3. A determination to avoid all danger, the running into which would
do no good, and which may be avoided consistently with honour; but
manfully to face danger, however great, that comes in the way of
duty.

But after all this deviation from the track, I return to my list of
Secondary Vulgar Errors, run into with good and honest intentions.
Here is the first--

Don't you know, my reader, that it is natural to think very bitterly
of the misconduct which affects yourself? If a man cheats your
friend, or cheats your slight acquaintance, or cheats some one who
is quite unknown to you, by selling him a lame horse, you disapprove
his conduct, indeed, but not nearly so much as if he had cheated
yourself.

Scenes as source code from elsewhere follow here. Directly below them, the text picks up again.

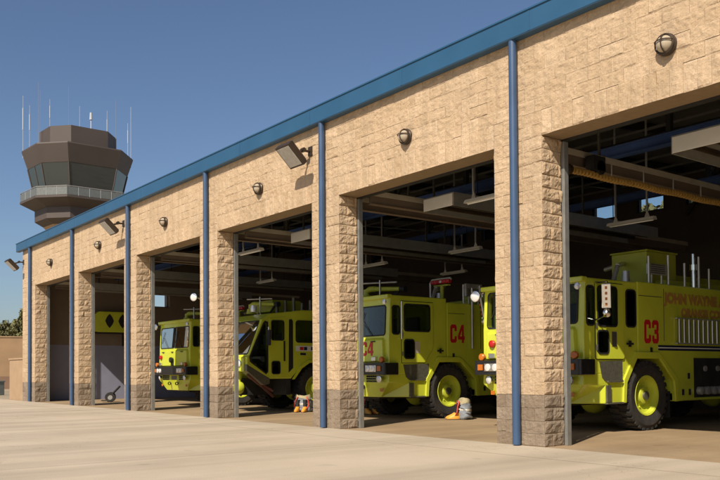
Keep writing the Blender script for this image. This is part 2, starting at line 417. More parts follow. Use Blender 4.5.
# ------------------------------------------------------------------ layout constants
F = 9.964          # facade plane
P = 5.36           # bay spacing
PC = -8.83         # centre of the pier in the right half of the picture
HP = .5            # half a pier
ZD = 4.85          # door head
ZE = 6.46          # under the fascia
XL, XR = -36.97, 8.25
CH = ZD/24
piers = [(PC-P*5-.5-.84, PC-P*5+.5)] + [(PC-P*k-.5, PC-P*k+.5) for k in range(4, -1, -1)] + [(PC+P-.5, PC+P+.5), (PC+2*P-.5, PC+2*P+.5), (PC+3*P-.5, XR)]
opens = [(piers[i][1], piers[i+1][0]) for i in range(len(piers)-1)]

# ------------------------------------------------------------------ ground
g = MB().box(-900, 900, -900, F, -.4, 0).build('apron', M['apron']); tag(g, 'pale sunlit concrete apron with tyre streaks', 'apron', kind='structure')
g = MB().box(-900, 900, F, 900, -.4, -.004); g = g.build('ground', M['soil']); tag(g, 'dry ground behind the fire station', 'ground', kind='structure')
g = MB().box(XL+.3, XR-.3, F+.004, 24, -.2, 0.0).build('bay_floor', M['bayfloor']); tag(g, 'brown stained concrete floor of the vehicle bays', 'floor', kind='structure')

# ------------------------------------------------------------------ fire station
st = thing('fire_station', 'long tan block fire station with blue trim and six open vehicle doors', 'fire station', (0, 0, 0))

class Blocks:
    """rows of rough split-face blocks, every block its own bulging rough face"""
    def __init__(s): s.v = []; s.f = []; s.t = []
    def block(s, O, U, V, Nn, u0, u1, v0, v1, amp, fine, flat=False):
        wx, wy = u1-u0, v1-v0
        gx, g0 = (.007, .006) if not flat else (.0022, .002)
        nx = max(4, int(wx/(.032 if fine else .08))); ny = 6 if fine else 3
        us = [0, .035] + [.035+.93*(i+1)/nx for i in range(nx-1)] + [.965, 1]
        vs = [0, .07] + [.07+.86*(i+1)/ny for i in range(ny-1)] + [.93, 1]
        seed = Vector((random.random()*50, random.random()*50, random.random()*50))
        base = amp*(random.uniform(.15, .95) if not flat else random.uniform(.25, .7)); tilt = random.uniform(-.35, .35)*amp; tu = random.uniform(-.35, .35)*amp
        tint = min(1, max(0, random.gauss(.5, .24)))
        deep = random.random() < .16
        o = len(s.v)
        for j, b in enumerate(vs):
            for i, a in enumerate(us):
                edge = i in (0, len(us)-1) or j in (0, len(vs)-1)
                uu = u0 + gx/2 + (wx-gx)*a; vv = v0 + g0/2 + (wy-g0)*b
                if edge: h = (-.004 if not flat else (-.002 if (deep and j in (0, len(vs)-1)) else amp*.46))
                else:
                    q = Vector((uu*7, vv*9, 0))+seed
                    h = base + tilt*(b-.5)*2 + tu*(a-.5)*2 + amp*(.75 if flat else .6)*noise.fractal(q*1.4, .9, 2, 5)
                    if i in (1, len(us)-2) or j in (1, len(vs)-2): h = h*(.55 if not flat else .75)
                    h = max(h, .001)
                s.v.append(tuple(O + U*uu + V*vv + Nn*h)); s.t.append(tint)
        W = len(us)
        for j in range(len(vs)-1):
            for i in range(W-1):
                s.f.append((o+j*W+i, o+j*W+i+1, o+(j+1)*W+i+1, o+(j+1)*W+i))
    def rows(s, O, U, V, Nn, width, z0, n, ch, bl, amp, fine, phase=0, flat=False):
        for k in range(n):
            off = 0 if (k+phase) % 2 == 0 else bl/2
            x = 0.0; nxt = bl-off if off else bl
            while x < width-1e-4:
                e = min(nxt, width)
                if width-e < .06: e = width
                s.block(O, U, V, Nn, x, e, z0+k*ch, z0+(k+1)*ch, amp, fine, flat)
                x = e; nxt = e+bl
    def build(s, name, m, parent):
        me = bpy.data.meshes.new(name); me.from_pydata(s.v, [], s.f)
        a = me.attributes.new('tint', 'FLOAT', 'POINT'); a.data.foreach_set('value', s.t)
        me.materials.append(m); o = bpy.data.objects.new(name, me); COL.objects.link(o); o.parent = parent
        return o
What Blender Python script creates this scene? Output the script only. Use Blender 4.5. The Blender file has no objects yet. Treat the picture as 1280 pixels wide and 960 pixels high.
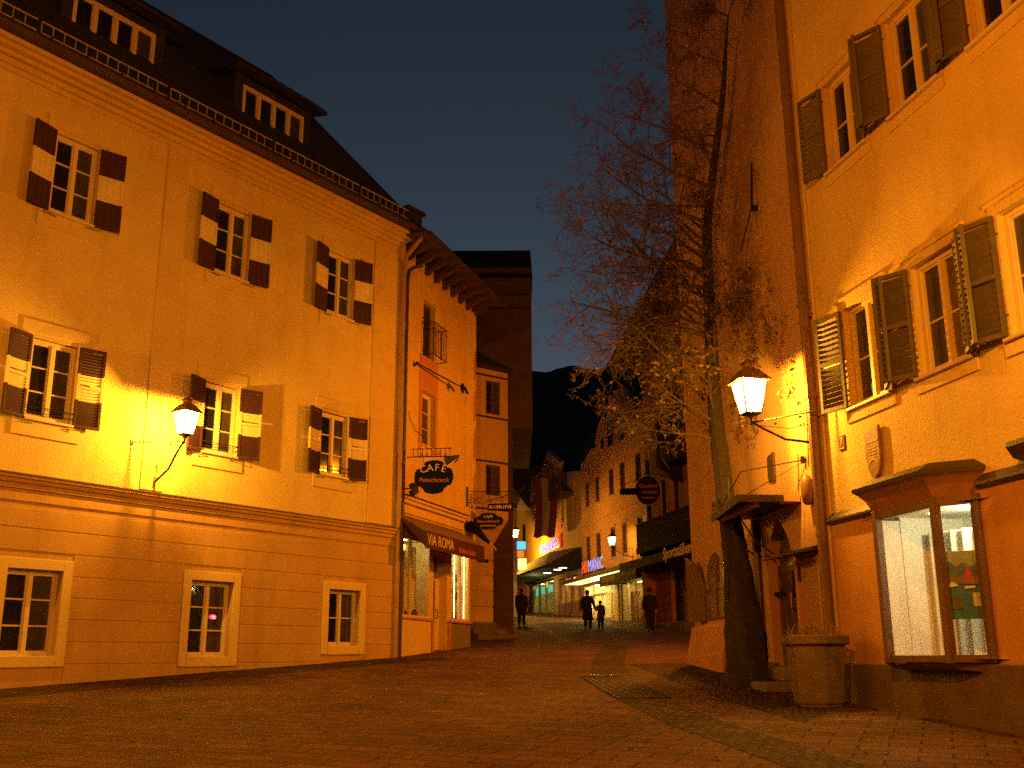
import bpy, bmesh, math, random
from mathutils import Vector, Matrix
R = math.radians
scene = bpy.context.scene
COL = scene.collection

# ------------------------------------------------------------------ camera, sky, exposure
F_PX, PITCH, ROLL, EYE = 1294.0, R(14.83), R(-0.3), 1.6
_r0 = Vector((1, 0, 0)); _u0 = Vector((0, -math.sin(PITCH), math.cos(PITCH)))
FWD = Vector((0, math.cos(PITCH), math.sin(PITCH)))
RGT = _r0 * math.cos(ROLL) + _u0 * math.sin(ROLL)
UPV = _u0 * math.cos(ROLL) - _r0 * math.sin(ROLL)
CAM = Vector((0, 0, EYE))
cd = bpy.data.cameras.new('camera'); cam = bpy.data.objects.new('camera', cd); COL.objects.link(cam)
m3 = Matrix((RGT, UPV, -FWD)).transposed()
cam.matrix_world = Matrix.Translation(CAM) @ m3.to_4x4()
cd.sensor_width = 36.0; cd.lens = 36.0 * F_PX / 1280.0; cd.clip_start = 0.05; cd.clip_end = 3000
scene.camera = cam
w = bpy.data.worlds.new('World'); scene.world = w; w.use_nodes = True
wn, wl = w.node_tree.nodes, w.node_tree.links
bg = wn['Background']
sky = wn.new('ShaderNodeTexSky'); sky.sky_type = 'NISHITA'; sky.sun_disc = False
sky.sun_elevation = R(-1.0); sky.sun_rotation = R(0); sky.altitude = 0; sky.air_density = 1.0; sky.dust_density = 1.0; sky.ozone_density = 2.2
gm = wn.new('ShaderNodeGamma'); gm.inputs[1].default_value = 1.95
wl.new(sky.outputs[0], gm.inputs[0]); hs_ = wn.new('ShaderNodeHueSaturation'); hs_.inputs['Saturation'].default_value = .62; hs_.inputs['Hue'].default_value = .465; hs_.inputs['Value'].default_value = .95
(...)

You learn that Miss Limejuice has been disseminating a
grossly untrue account of some remarks which you made in her hearing:
and your first impulse is to condemn her malicious falsehood, much
more severely than if she had merely told a few lies about some
one else. Yet it is quite evident that if we were to estimate the
doings of men with perfect justice, we should fix solely on the
moral element in their doings; and the accidental circumstance
of the offence or injury to ourselves would be neither here nor
there. The primary vulgar error, then, in this case is, undue and
excessive disapprobation of misconduct from which we have suffered.